2015-16 Williams Instructional Fund Recipients

Thinking Like a Social Scientist

Alison Gash, Associate Professor, Political Science
Craig Parsons, Professor, Political Science

This project develops a pair of quantitative literacy courses, one at the 100-level called “Thinking Like a Social Scientist,” and one at the 300-level called “Getting the Facts.” Both courses “will concentrate on real-world examples from policymaking and politics, but their conceptual and methodological content” — which allows students to become critical readers and savvy users of data — “will serve a wide variety of majors and career paths.”

Experiential Learning in Planning, Public Policy and Management (PPPM)

Bethany Steiner, Instructor, PPPM
Robert Parker, Instructor, PPPM

Professors Bethany Steiner and Robert Parker — both planning, public policy and management —for their project to engage advanced undergraduate students in experiential learning opportunities that previously were available only to graduate students. Students will work in small teams on policy and planning issues with local governments and nonprofit university partners. This capstone experience — with a strong emphasis on writing — is designed to integrate and build on all aspects of the students’ undergraduate course of study in PPPM.

Teaching Excellence Professorships

Lee Rumbarger, Director, Teaching Effectiveness Program

The Teaching Effectiveness Program, will pilot a new program that creates “Teaching Excellence Professorships.” Senior members of the faculty with distinguished teaching records will apply to become directly engaged with the Teaching Effectiveness Program to take techniques and issues that matter to them in their own teaching and expand the impact across campus. Professional staff from the Teaching Effectiveness Program will support these senior faculty members in developing programming or conducting teaching-focused research and invite them to participate in the program’s many initiatives to enhance teaching.

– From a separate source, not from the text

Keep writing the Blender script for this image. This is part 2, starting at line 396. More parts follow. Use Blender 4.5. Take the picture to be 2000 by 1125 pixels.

Life Stories: A Disabilities Studies Off-Campus Seminar

Elizabeth Wheeler, Associate Professor, English

“Life Stories: A Disability Studies Off-Campus Seminar.” will allow undergraduates to learn not just about people with disabilities but with and from them. Half the students will be UO undergraduates and the other half will be young adults in the Lane County Transitions Program who experience intellectual and developmental difficulties. Students will create an archive of oral histories and craft them into a Life Story Theater performance and a class book and develop term papers in which they develop original theories and definitions of identity.

Learning Chemistry

Deboarh Exton, Senior Instructor, Chemistry and Biochemistry
Thomas Greenbowe, Senior Instructor, Chemistry and Biochemistry
Randy Sullivan, Lecture Demonstrator, Chemistry and Biochemistry
Brandi Baldock, Graduate Student, Chemistry and Biochemistry

A project titled “Learning Chemistry” provides direct support to students experiencing difficulty in General Chemistry 221. This new program will complement the successful SUPer Chemistry peer tutorial program that was funded for its first year by the Williams Council in 1997. “Learning Chemistry” will identify students in CH221 whose early work in the course indicates they are at risk of not succeeding and will draw them to creative, supportive, supplemental instruction sessions.